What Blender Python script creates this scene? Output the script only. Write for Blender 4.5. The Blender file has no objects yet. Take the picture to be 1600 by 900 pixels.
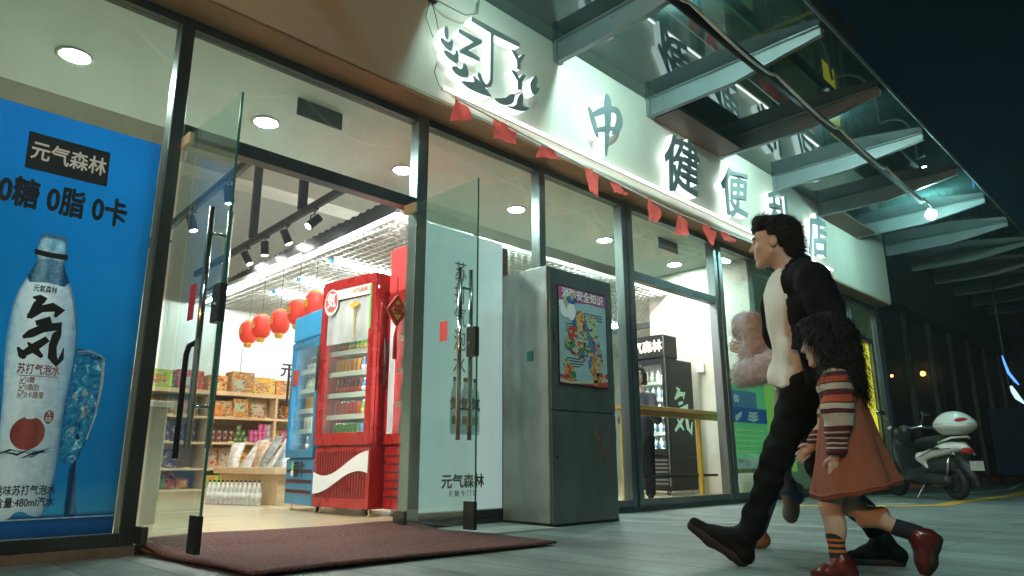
import bpy, bmesh, math, random
import numpy as np
from mathutils import Vector, Matrix, Euler
random.seed(7)
sc = bpy.context.scene
COL = sc.collection
R = math.radians

# ------------------------------------------------------------------ camera
cam_data = bpy.data.cameras.new('camera')
cam = bpy.data.objects.new('camera', cam_data)
COL.objects.link(cam)
cam_data.sensor_width = 36.0
cam_data.lens = 1095.5 / 1600.0 * 36.0
cam_data.clip_start = 0.05
cam_data.clip_end = 2000.0
YAW, PITCH, ROLL = R(45.075), R(13.95), R(-0.138)
_fw = Vector((math.cos(YAW) * math.cos(PITCH), math.sin(YAW) * math.cos(PITCH), math.sin(PITCH)))
_rt = Vector((math.sin(YAW), -math.cos(YAW), 0))
_up = _rt.cross(_fw)
_r2 = _rt * math.cos(ROLL) + _up * math.sin(ROLL)
_u2 = -_rt * math.sin(ROLL) + _up * math.cos(ROLL)
cam.matrix_world = Matrix(((_r2.x, _u2.x, -_fw.x, 0), (_r2.y, _u2.y, -_fw.y, 0), (_r2.z, _u2.z, -_fw.z, 0.48), (0, 0, 0, 1)))
sc.camera = cam

# ------------------------------------------------------------------ world: night sky
SUN_EL, SUN_ROT = R(4), R(220)
world = bpy.data.worlds.new('World')
sc.world = world
world.use_nodes = True
wn = world.node_tree.nodes
sky = wn.new('ShaderNodeTexSky')
sky.sky_type = 'NISHITA'
sky.sun_disc = False
sky.sun_elevation = SUN_EL
sky.sun_rotation = SUN_ROT
tint = wn.new('ShaderNodeMixRGB'); tint.blend_type = 'MULTIPLY'; tint.inputs[0].default_value = 1.0
tint.inputs[2].default_value = (0.35, 0.8, 1.0, 1)
world.node_tree.links.new(sky.outputs[0], tint.inputs[1])
world.node_tree.links.new(tint.outputs[0], wn['Background'].inputs[0])
wn['Background'].inputs[1].default_value = 0.0022

moon = bpy.data.lights.new('moon', 'SUN')
moon.energy = 0.012
moon.angle = R(0.5)
moon.color = (0.6, 0.8, 1.0)
moon_o = bpy.data.objects.new('moon', moon)
moon_o.rotation_euler = (R(55), 0, R(-40))
COL.objects.link(moon_o)

# ------------------------------------------------------------------ colour management
sc.view_settings.view_transform = 'Standard'
sc.view_settings.look = 'None'
sc.view_settings.exposure = 0.88
sc.view_settings.gamma = 1.0
sc.view_settings.use_curve_mapping = False
sc.cycles.max_bounces = 8
sc.cycles.diffuse_bounces = 4
sc.cycles.glossy_bounces = 4
sc.cycles.transparent_max_bounces = 24
sc.cycles.transmission_bounces = 6
sc.cycles.sample_clamp_indirect = 4.0
sc.cycles.caustics_reflective = False
sc.cycles.caustics_refractive = False
sc.cycles.use_denoising = True
sc.cycles.use_light_tree = True

# ------------------------------------------------------------------ materials
M = {}
def pm(name, col, rough=0.5, metal=0.0, var=0.12, scale=6.0, bump=0.0, bscale=None, spec=0.5, stretch=None, coat=0.0, emis=0.0, ecol=None, detail=4.0):
    m = bpy.data.materials.new(name); m.use_nodes = True
    nt = m.node_tree; N = nt.nodes; L = nt.links
    b = N['Principled BSDF']
    b.inputs['Roughness'].default_value = rough
    b.inputs['Metallic'].default_value = metal
    b.inputs['Specular IOR Level'].default_value = spec
    b.inputs['Coat Weight'].default_value = coat
    tc = N.new('ShaderNodeTexCoord'); mp = N.new('ShaderNodeMapping')
    L.new(tc.outputs['Object'], mp.inputs[0])
    if stretch: mp.inputs['Scale'].default_value = stretch
    nz = N.new('ShaderNodeTexNoise'); nz.inputs['Scale'].default_value = scale; nz.inputs['Detail'].default_value = detail
    L.new(mp.outputs[0], nz.inputs['Vector'])
    rp = N.new('ShaderNodeValToRGB')
    rp.color_ramp.elements[0].position = 0.3; rp.color_ramp.elements[1].position = 0.7
    rp.color_ramp.elements[0].color = (*[max(0, c * (1 - var)) for c in col], 1)
    rp.color_ramp.elements[1].color = (*[min(1, c * (1 + var)) for c in col], 1)
    L.new(nz.outputs['Fac'], rp.inputs[0]); L.new(rp.outputs[0], b.inputs['Base Color'])
    mr = N.new('ShaderNodeMapRange'); mr.inputs['To Min'].default_value = max(0.02, rough * 0.8); mr.inputs['To Max'].default_value = min(1, rough * 1.2)
    L.new(nz.outputs['Fac'], mr.inputs['Value']); L.new(mr.outputs[0], b.inputs['Roughness'])
    if bump:
        n2 = N.new('ShaderNodeTexNoise'); n2.inputs['Scale'].default_value = bscale or scale * 6; n2.inputs['Detail'].default_value = 3
        L.new(mp.outputs[0], n2.inputs['Vector'])
        bp = N.new('ShaderNodeBump'); bp.inputs['Strength'].default_value = bump; bp.inputs['Distance'].default_value = 0.01
        L.new(n2.outputs['Fac'], bp.inputs['Height']); L.new(bp.outputs[0], b.inputs['Normal'])
    if emis:
        b.inputs['Emission Color'].default_value = (*(ecol or col), 1); b.inputs['Emission Strength'].default_value = emis
    M[name] = m
    return m
def em(name, col, strength):
    m = bpy.data.materials.new(name); m.use_nodes = True
    N = m.node_tree.nodes; N.remove(N['Principled BSDF'])
    e = N.new('ShaderNodeEmission'); e.inputs[0].default_value = (*col, 1); e.inputs[1].default_value = strength
    m.node_tree.links.new(e.outputs[0], N['Material Output'].inputs[0])
    M[name] = m
    return m
def glass(name, tint, refl=1.0, dirt=0.03, dirtcol=(0.5, 0.55, 0.5), rough=0.0, dscale=3.0, ior=1.5, base=0.0):
    m = bpy.data.materials.new(name); m.use_nodes = True
    nt = m.node_tree; N = nt.nodes; L = nt.links; N.remove(N['Principled BSDF'])
    tr = N.new('ShaderNodeBsdfTransparent'); tr.inputs[0].default_value = (*tint, 1)
    gl = N.new('ShaderNodeBsdfGlossy'); gl.inputs['Roughness'].default_value = rough; gl.inputs[0].default_value = (0.95, 1, 0.98, 1)
    fr = N.new('ShaderNodeFresnel')
    ge = N.new('ShaderNodeNewGeometry'); io = N.new('ShaderNodeMapRange')      # same reflectance from both sides of a sheet
    io.inputs['To Min'].default_value = ior; io.inputs['To Max'].default_value = 1.0 / ior
    L.new(ge.outputs['Backfacing'], io.inputs['Value']); L.new(io.outputs[0], fr.inputs[0])
    mu = N.new('ShaderNodeMath'); mu.operation = 'MULTIPLY_ADD'; mu.inputs[1].default_value = refl; mu.inputs[2].default_value = base; mu.use_clamp = True
    L.new(fr.outputs[0], mu.inputs[0])
    mx = N.new('ShaderNodeMixShader'); L.new(mu.outputs[0], mx.inputs[0]); L.new(tr.outputs[0], mx.inputs[1]); L.new(gl.outputs[0], mx.inputs[2])
    df = N.new('ShaderNodeBsdfDiffuse'); df.inputs[0].default_value = (*dirtcol, 1)
    tc = N.new('ShaderNodeTexCoord'); nz = N.new('ShaderNodeTexNoise'); nz.inputs['Scale'].default_value = dscale; nz.inputs['Detail'].default_value = 6
    mp = N.new('ShaderNodeMapping'); mp.inputs['Scale'].default_value = (1, 1, 0.5)
    L.new(tc.outputs['Object'], mp.inputs[0]); L.new(mp.outputs[0], nz.inputs['Vector'])
    mr = N.new('ShaderNodeMapRange'); mr.inputs['From Min'].default_value = 0.35; mr.inputs['From Max'].default_value = 0.75
    mr.inputs['To Min'].default_value = dirt * 0.4; mr.inputs['To Max'].default_value = dirt * 1.8
    L.new(nz.outputs['Fac'], mr.inputs['Value'])
    m2 = N.new('ShaderNodeMixShader'); L.new(mr.outputs[0], m2.inputs[0]); L.new(mx.outputs[0], m2.inputs[1]); L.new(df.outputs[0], m2.inputs[2])
    L.new(m2.outputs[0], N['Material Output'].inputs[0])
    M[name] = m
    return m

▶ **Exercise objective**
Only the lines from the start of the material through the line containing "R = math.radians" should be transcribed. Pictures stay out.

▶ **Result of the exercise**
What Blender Python script creates this scene? Output the script only. Write for Blender 4.5. The Blender file has no objects yet. Take the picture to be 1600 by 900 pixels.
import bpy, bmesh, math, random
import numpy as np
from mathutils import Vector, Matrix, Euler
random.seed(7)
sc = bpy.context.scene
COL = sc.collection
R = math.radians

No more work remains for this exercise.